In a day and age where NFL athletes are taking a knee and MLB stars are being suspended for tweets regarding protesters, Serena Williams has made headlines with a Facebook post.
On Wednesday the tennis icon wrote a lengthy post explaining why she won’t be silent any longer when it comes to race relations and police-involved incidents in America, saying she “won’t be silent.”
Williams had a moment of reflection after sighting a police car by the roadside during a car ride with her teenage nephew on Tuesday.
“I quickly checked to see if he was obliging by the speed limit. Than I remembered that horrible video of the woman in the car when a cop shot her boyfriend,” Williams wrote.

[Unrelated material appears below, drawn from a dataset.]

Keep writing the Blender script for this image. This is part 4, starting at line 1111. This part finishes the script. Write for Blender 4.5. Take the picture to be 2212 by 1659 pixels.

“All of this went through my mind in a matter of seconds. I even regretted not driving myself. I would never forgive myself if something happened to my nephew.”
Williams was probably referring to the case of Philando Castile, who was shot after he was pulled over in Minnestoa with her girlfriend in the passenger seat and child in the car.
Castile’s girlfriend caught the aftermath of his death on video saying police shot him as he was putting his hands up. The officer was heard in the video saying he told Castile “not to reach for it”, which he was referring to his licensed pistol.
Williams also references other police killings. She then writes, “I am a total believer that not “everyone” is bad It is just the ones that are ignorant, afraid, uneducated, and insensitive that is affecting millions and millions of lives.”
The 22-time grand slam champion says she has decided to act now and in the future, referencing a quote from Dr. Martin Luther King.
“I than wondered than have I spoken up? I had to take a look at me. What about my nephews? What if I have a son and what about my daughters?
As Dr. Martin Luther King said ” There comes a time when silence is betrayal”.”
Williams isn’t the only athlete to have spoke up this week. Basketball’s Lebron James said in an interview Monday that the thought of his son getting pulled over driving when he is old enough is “a scary situation,” adding “that if my son calls me and said he’s been pulled over, that I’m not that confident that things are going to go well and that my son is going to return home.”
In July 2016 another NBA legend spoke up as well, also referring to not staying silent just as Williams did. Michael Jordan broke his silence with a statement to the Undefeated.
“As a proud American, a father who lost his own dad in a senseless act of violence, and a black man, I have been deeply troubled by the deaths of African-Americans at the hands of law enforcement and angered by the cowardly and hateful targeting and killing of police officers,” he said. “I know this country is better than that, and I can no longer stay silent.”
Williams statement comes after the protests in Charlotte, North Carolina last week following the fatal police shooting of 43-year-old Keith Lamont Scott, whose death comes as he was exiting her car in a apartment complex’s parking lot. Police were there to serve a warrant to someone else when they encountered Scott. The encounter escalated and the facts of the incident are still being debated.